[3D scene scripts]
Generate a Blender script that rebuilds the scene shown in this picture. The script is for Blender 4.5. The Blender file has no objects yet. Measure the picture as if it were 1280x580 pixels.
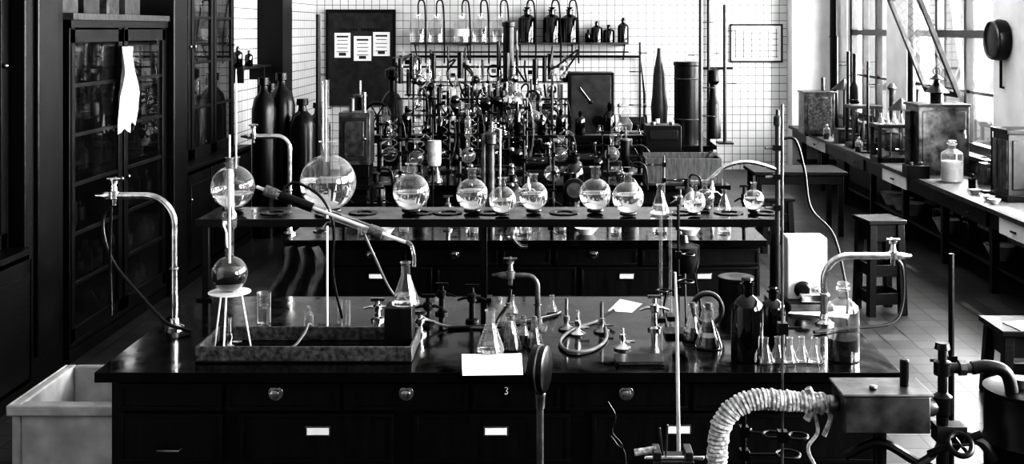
import bpy, math, random
from mathutils import Matrix, Vector
random.seed(7)
F=1379.;CX=690.;HY=35.;ZC=2.44
def on(px,py,z):
    d=(ZC-z)*F/(py-HY); return ((px-CX)*d/F, d)
def X(px,d): return (px-CX)*d/F
def Z(py,d): return ZC-(py-HY)*d/F

# ---------------- materials ----------------
def newmat(name):
    m=bpy.data.materials.new(name); m.use_nodes=True
    nt=m.node_tree; nt.nodes.clear(); return m,nt
def mat(name,col,rough=.5,metal=0.,noise=0.,scale=15.,bump=0.,stretch=(1,1,1),coat=0.,rn=0.):
    m,nt=newmat(name); N=nt.nodes; L=nt.links
    o=N.new('ShaderNodeOutputMaterial'); p=N.new('ShaderNodeBsdfPrincipled')
    L.new(p.outputs[0],o.inputs[0])
    p.inputs['Base Color'].default_value=(col,col,col,1)
    p.inputs['Roughness'].default_value=rough; p.inputs['Metallic'].default_value=metal
    p.inputs['Coat Weight'].default_value=coat
    if noise or bump or rn:
        tc=N.new('ShaderNodeTexCoord'); mp=N.new('ShaderNodeMapping'); mp.inputs['Scale'].default_value=stretch
        n=N.new('ShaderNodeTexNoise'); n.inputs['Scale'].default_value=scale; n.inputs['Detail'].default_value=6
        L.new(tc.outputs['Object'],mp.inputs[0]); L.new(mp.outputs[0],n.inputs[0])
        if noise:
            r=N.new('ShaderNodeValToRGB'); a=max(0,col*(1-noise)); b=min(1,col*(1+noise))
            r.color_ramp.elements[0].position=.32; r.color_ramp.elements[1].position=.68
            r.color_ramp.elements[0].color=(a,a,a,1); r.color_ramp.elements[1].color=(b,b,b,1)
            L.new(n.outputs[0],r.inputs[0]); L.new(r.outputs[0],p.inputs['Base Color'])
        if rn:
            q=N.new('ShaderNodeMapRange'); q.inputs['From Min'].default_value=.3; q.inputs['From Max'].default_value=.7
            q.inputs['To Min'].default_value=max(.02,rough-rn); q.inputs['To Max'].default_value=min(1,rough+rn)
            L.new(n.outputs[0],q.inputs[0]); L.new(q.outputs[0],p.inputs['Roughness'])
        if bump:
            bm=N.new('ShaderNodeBump'); bm.inputs['Strength'].default_value=bump; bm.inputs['Distance'].default_value=.01
            L.new(n.outputs[0],bm.inputs['Height']); L.new(bm.outputs[0],p.inputs['Normal'])
    return m
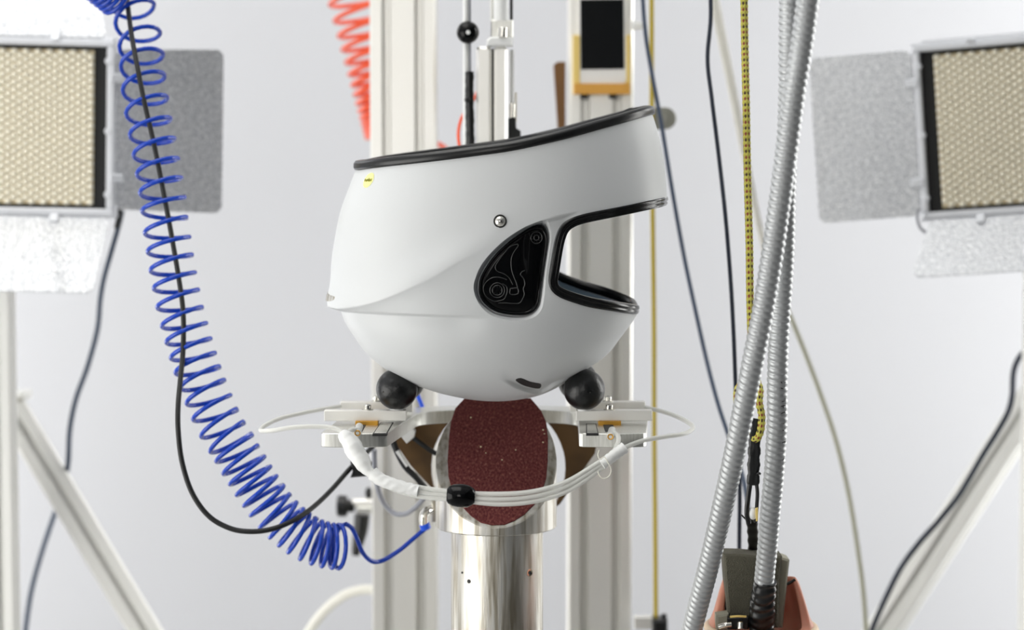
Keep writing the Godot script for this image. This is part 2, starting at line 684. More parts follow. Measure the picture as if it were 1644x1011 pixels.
func relief(px: float, py: float) -> float:
	var d := 0.0
	if px < 860 and py > 330:
		var yb := 498.0 + 0.03 * (px - 540)
		var ya := minf(crease(px), yb - 4)
		var amp := 0.0074 * (1.0 - smoothstep(640.0, 860.0, px))
		var low := amp * 0.12
		if py <= ya:
			var q := (ya - py) / lerpf(45.0, 34.0, smoothstep(560.0, 720.0, px))
			d += amp * exp(-q * q)
		elif py <= yb:
			var t := (py - ya) / (yb - ya)
			d += lerpf(amp, low, pow(t, 0.8))
		else:
			var amp2 := 0.0042 * (1.0 - smoothstep(725.0, 790.0, px))
			var e := py - yb
			d += lerpf(low, -amp2, smoothstep(0.0, 5.0, e)) * (1.0 - smoothstep(6.0, 66.0, e))
	if px > 830 and px < 935 and py > 335 and py < 485:
		var l1 := 349.0 - (px - 881.0) * (0.35 if px < 881 else 0.25)
		var k := smoothstep(0.0, 4.5, py - l1) * smoothstep(835.0, 858.0, px) * (1.0 - smoothstep(420.0, 480.0, py)) * (1.0 - smoothstep(905.0, 932.0, px))
		d -= 0.0050 * k
	if px > 790 and px < 930 and py > 590:          # lip of the scoop behind the front vent
		var e := py - scoop.at(px)
		var k := smoothstep(800.0, 835.0, px) * (1.0 - smoothstep(885.0, 925.0, px))
		if e < 1.5:
			d -= 0.0036 * k * exp(-pow(minf(0.0, e) / 15.0, 2.0)) * (1.0 - smoothstep(-0.5, 1.5, e))
	return d

func sd(p: Vector2, poly: PackedVector2Array) -> float:    # negative inside
	var best := 1e9
	var ins := false
	var n := poly.size()
	var j := n - 1
	for i in n:
		var a := poly[i]
		var b := poly[j]
		var e := b - a
		var w := p - a
		best = minf(best, (w - e * clampf(w.dot(e) / e.length_squared(), 0.0, 1.0)).length_squared())
		if (a.y > p.y) != (b.y > p.y) and p.x < (b.x - a.x) * (p.y - a.y) / (b.y - a.y) + a.x:
			ins = not ins
		j = i
	return -sqrt(best) if ins else sqrt(best)

func rim_y(x: float) -> float:
	return rim.at(x)

# the shell or the liner: rows from the rim to the crown; returns [positions, photo pixels of each point mirrored to the near side]
func helmet_grid(nr: int, nt: int, inset: float, drop: float) -> Array:
	var rows := []
	for i in nr + 1:
		var row := PackedVector3Array()
		for j in nt:
			row.append(helmet_point(float(i) / nr, TAU * j / nt, inset, drop))
		rows.append(row)
	return rows

func helmet_point(q: float, th: float, inset: float, drop: float) -> Vector3:
	var ct := cos(th)
	var st := sin(th)
	var ex := signf(ct) * pow(absf(ct), 2.0 / HN)
	var ez := signf(st) * pow(absf(st), 2.0 / HN)
	var k := 1.0 - sin(q * PI / 2)
	var py := 230.0
	var x := 0.0
	var s := []
	for it in 5:
		s = section(py)
		x = s[0] + maxf(0.0, s[1] - inset) * ex
		var top := rim_y(x) - drop
		var y := lerpf(lut[0][3] + inset, top, k)
		py = proj(Vector3(0, y, 0)).y
		if q == 0.0 and it == 4:
			return Vector3(x, y, maxf(0.0, s[2] - inset) * ez)
		if it == 4:
			return Vector3(x, y, maxf(0.0, s[2] - inset) * ez)
	return Vector3.ZERO

func clipped(rows: Array, use_relief: bool, fields: Array, sign_out := 1.0) -> B:
	var h := rows.size()
	var w: int = rows[0].size()
	var base := B.new()
	base.grid(rows, true)
	var nv := base.v
	# orientation: normals must point away from the middle
	var flip := false
	var probe := (h / 3) * w + w / 4
	if (base.n[probe].z < 0) == (base.v[probe].z > 0):
		flip = true
	var pix := PackedVector2Array()
	for i in nv.size():
		var p := nv[i]
		pix.append(proj(Vector3(p.x, p.y, absf(p.z))))
	if use_relief:
		for i in nv.size():
			var d := relief(pix[i].x, pix[i].y)
			if d != 0.0:
				nv[i] += base.n[i] * (-d if flip else d)
	var moved := []
	for i in h:
		moved.append(nv.slice(i * w, i * w + w))
	var g := B.new()
	g.grid(moved, true, flip != (sign_out < 0))
	for poly in fields:
		var lo := Vector2.INF
		var hi := -Vector2.INF
		for q in poly:
			lo = lo.min(q)
			hi = hi.max(q)
		lo -= Vector2.ONE * 8
		hi += Vector2.ONE * 8
		var f := PackedFloat32Array()
		for i in g.v.size():
			var p := g.v[i]
			var q := pix[i] if i < pix.size() else proj(Vector3(p.x, p.y, absf(p.z)))
			f.append(8.0 if q.x < lo.x or q.y < lo.y or q.x > hi.x or q.y > hi.y else sd(q, poly))
		g = cut(g, f)
	return g

func cut(g: B, f: PackedFloat32Array) -> B:
	var o := B.new()
	o.v = g.v.duplicate()
	o.n = g.n.duplicate()
	var made := {}
	for t in range(0, g.ix.size(), 3):
		var id := [g.ix[t], g.ix[t + 1], g.ix[t + 2]]
		var keep := 0
		for k in 3:
			if f[id[k]] > 0:
				keep += 1
		if keep == 0:
			continue
		if keep == 3:
			o.ix.append_array(PackedInt32Array(id))
			continue
		var poly := []
		for k in 3:
			var a: int = id[k]
			var b: int = id[(k + 1) % 3]
			if f[a] > 0:
				poly.append(a)
			if (f[a] > 0) != (f[b] > 0):
				var key := Vector2i(mini(a, b), maxi(a, b))
				if not made.has(key):
					var s := f[a] / (f[a] - f[b])
					made[key] = o.v.size()
					o.v.append(g.v[a].lerp(g.v[b], s))
					o.n.append(g.n[a].lerp(g.n[b], s).normalized())
				poly.append(made[key])
		for k in range(1, poly.size() - 1):
			o.ix.append_array(PackedInt32Array([poly[0], poly[k], poly[k + 1]]))
	return o

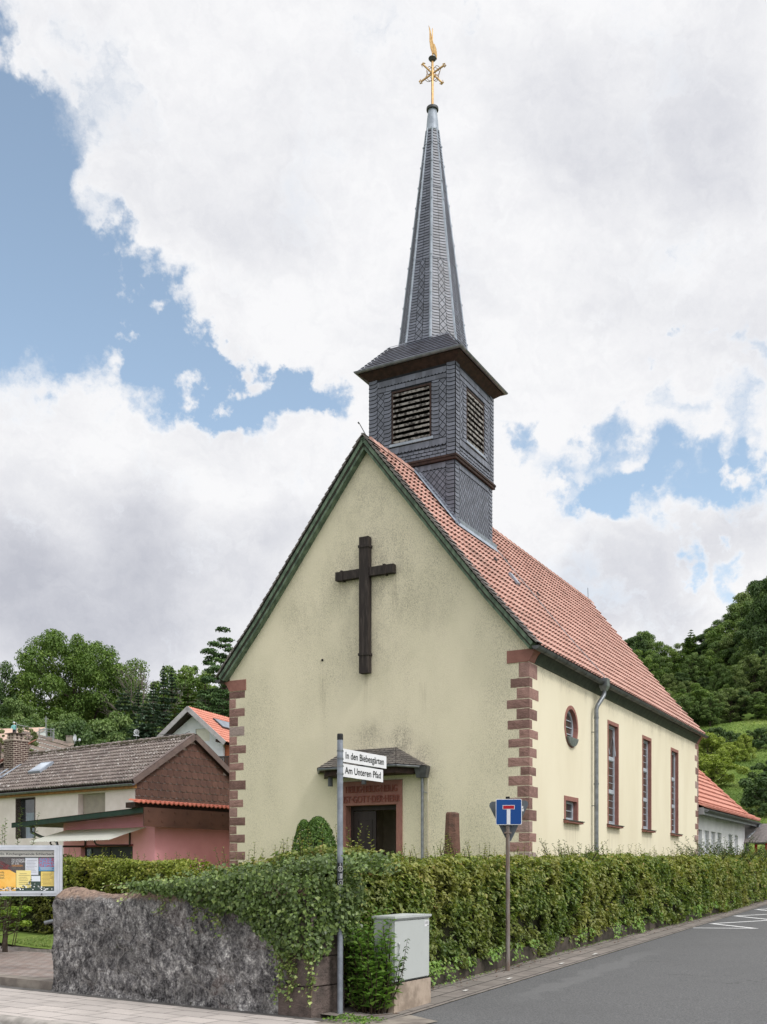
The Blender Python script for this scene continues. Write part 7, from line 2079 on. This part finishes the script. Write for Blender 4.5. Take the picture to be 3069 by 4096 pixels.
def conifer_mesh(seed, h, r, tiers, mat, ls, droop=.25, per=1.0, name='conifer', power=1.0, bare=.06):
    rr = random.Random(seed); root = bpy.data.objects.new(name, None); COL.objects.link(root); ORG[root.name] = (0, 0, 0)
    mb = MB(); tr = h * .016; mb.tube([(0, 0, -.5), (0, 0, h * .5), (0, 0, h)], [tr, tr * .6, .01], 7)
    P, Nn, Rr, Sz, Tt = [], [], [], [], []
    for i in range(tiers):
        f = (i + rr.uniform(0, .6)) / tiers; z = h * (bare + (1 - bare) * f); R_ = r * (1 - f) ** power * rr.uniform(.82, 1.12) + .05 * r * (1 - f) + .03
        nbr = max(4, int(9 * (1 - f) + 4)); a0 = rr.uniform(0, 6.28)
        for b_ in range(nbr):
            a = a0 + 6.283 * b_ / nbr + rr.gauss(0, .14); L_ = R_ * rr.uniform(.7, 1.1); k = rr.gauss(.5, .16)
            dv = Vector((math.cos(a), math.sin(a), 0))
            tip = Vector((0, 0, z)) + dv * L_ + Vector((0, 0, -droop * L_ * (1 - f * .8) + .12 * L_ * f))
            if i % 2 == 0: mb.tube([(0, 0, z), tip], [.012 * h * (1 - f) * .3 + .006, .004], 4)
            n = max(4, int(L_ / (ls * .32) * 2.2 * per))
            for j in range(n):
                q = .12 + .88 * rr.random() ** .8; p = Vector((0, 0, z)) * (1 - q) + tip * q; w = (1 - q) * .22 * L_ + .05
                sd_ = Vector((-dv.y, dv.x, 0)); p = p + sd_ * rr.uniform(-w, w) * 1.3 + Vector((0, 0, rr.uniform(-.12, .05) * L_ * .4))
                P.append(tuple(p)); Nn.append((rr.gauss(0, .3), rr.gauss(0, .3), 1)); Tt.append(tuple(dv + sd_ * rr.gauss(0, .55) + Vector((0, 0, rr.gauss(-.2, .2))))); Rr.append(min(1, max(0, rr.gauss(k, .16)))); Sz.append(ls * rr.uniform(.7, 1.3))
    mb.build('trunk', M_BARK, root, recalc=False)
    leaf_obj('crown', mat, root, np.array(P), np.array(Nn), np.array(Sz), np.array(Rr), .42, np.array(Tt), .1, seed)
    return root


def put(root, label, cat, loc, rz=0, sc=1.0, group=None):
    root.location = loc; root.rotation_euler = (0, 0, rz); root.scale = (sc, sc, sc) if not isinstance(sc, tuple) else sc
    tag(root, label, cat, group); return root


def copy_tree(root):
    c = root.copy(); COL.objects.link(c)
    for ch in list(root.children):
        q = ch.copy(); COL.objects.link(q); q.parent = c
    return c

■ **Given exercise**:
Please quote exactly the run of lines that starts the entries and ends at the line containing "def Z(py,d): return ZC-(py-HY)*d/F", leaving out every picture.

■ **Response to the exercise**:
Generate a Blender script that rebuilds the scene shown in this picture. The script is for Blender 4.5. The Blender file has no objects yet. Measure the picture as if it were 1280x580 pixels.
import bpy, math, random
from mathutils import Matrix, Vector
random.seed(7)
F=1379.;CX=690.;HY=35.;ZC=2.44
def on(px,py,z):
    d=(ZC-z)*F/(py-HY); return ((px-CX)*d/F, d)
def X(px,d): return (px-CX)*d/F
def Z(py,d): return ZC-(py-HY)*d/F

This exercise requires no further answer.